Audits and appeals involving intercompany transaction issues can take a lot of time and resources, so the expedited timing of this initiative could be an important consideration for taxpayers. Taxpayers that elect to participate by September 15 will have until October 16 to submit all requested documentation to the DOR. The DOR will respond within 31 days after receipt of all documentation and will provide a written report proposing adjustments and summarizing its methodology and conclusions. Taxpayers will then have a 15-day period during which they can propose modifications, but an agreement must be reached by the end of the 15-day period. Under this accelerated timeframe, taxpayers could reach a final resolution by year-end and release financial statement reserves into earnings for 2020.

Aside from expedited resolution, there are other factors for taxpayers to consider when deciding whether to participate in this initiative, including the potential for the waiver of all civil penalties associated with issues resolved under the initiative, and the possibility of settling other unrelated corporate income or franchise tax issues.

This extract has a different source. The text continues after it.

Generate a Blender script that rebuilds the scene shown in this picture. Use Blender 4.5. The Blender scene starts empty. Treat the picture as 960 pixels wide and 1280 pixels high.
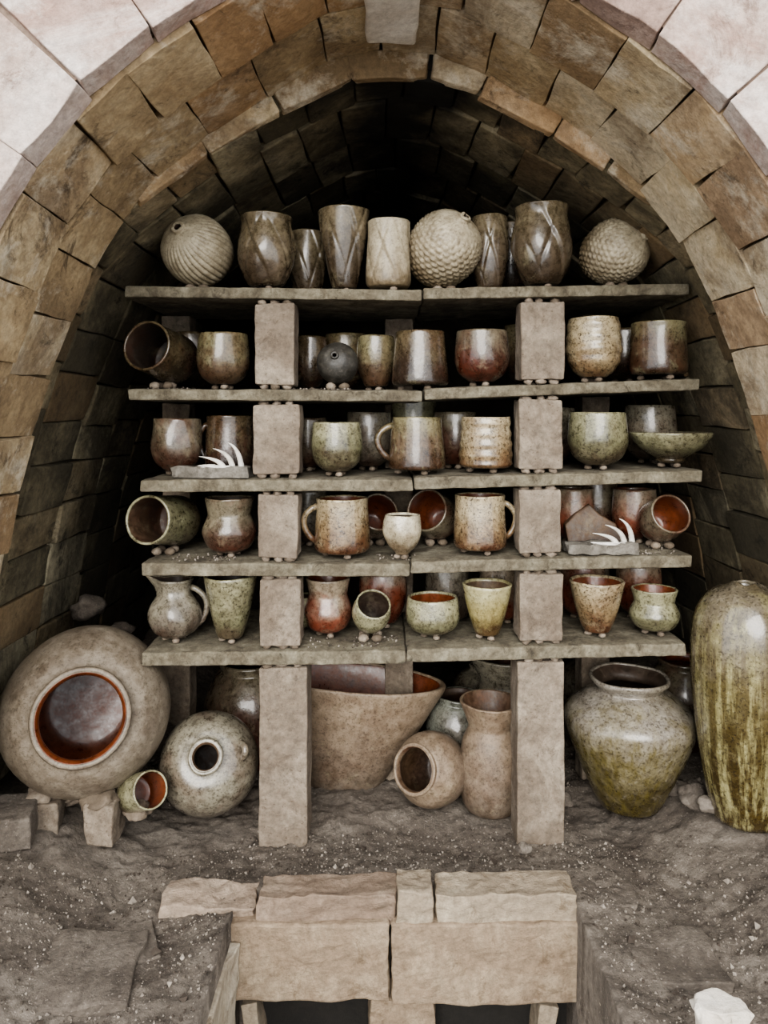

Taxpayers electing to participate in the new DOR initiative should consider raising other issues in this process in order to offset potential deficiencies related to intercompany transaction issues. For example, there continue to be problems with the franchise tax, such as:

  • “Greater of” alternative tax bases is unconstitutional – The franchise tax base is the greater of: (1) the apportioned net worth, (2) 55% of the appraised value of property in North Carolina, or (3) actual investment in property in North Carolina.6 This tax base computation fails the “internal consistency” test under the Commerce Clause of the U.S. Constitution because it favors taxpayers doing business only in North Carolina over taxpayers doing business in multiple states.7
  • Affiliated indebtedness addback is unconstitutional – Taxpayers are required to add to net worth the amount of indebtedness owed to an affiliate. If the affiliate-creditor is also subject to North Carolina franchise tax, then that affiliate is entitled to a corresponding deduction from its net worth.8 The limitation of the deduction to indebtedness to affiliates subject to North Carolina franchise tax discriminates against interstate commerce in violation of the Commerce Clause.
  • Factor representation required as a matter of fair apportionment – For taxpayers with subsidiaries, the net worth tax base includes components of the net worth of the taxpayer’s subsidiaries, so the taxpayer should be entitled to compute its apportionment by including factors of those subsidiaries. This would avoid a result where the standard statutory apportionment method, as applied to the taxpayer, “subjects a greater proportion of its net worth to tax . . . than is attributable to its business in this State.”9

Aside from those systemic issues with the franchise tax, there are other taxpayer-friendly nuances in the franchise tax calculation that many taxpayers overlook. We recommend taking a fresh look at your franchise tax calculation as part of any analysis of the benefits of the DOR’s new initiative.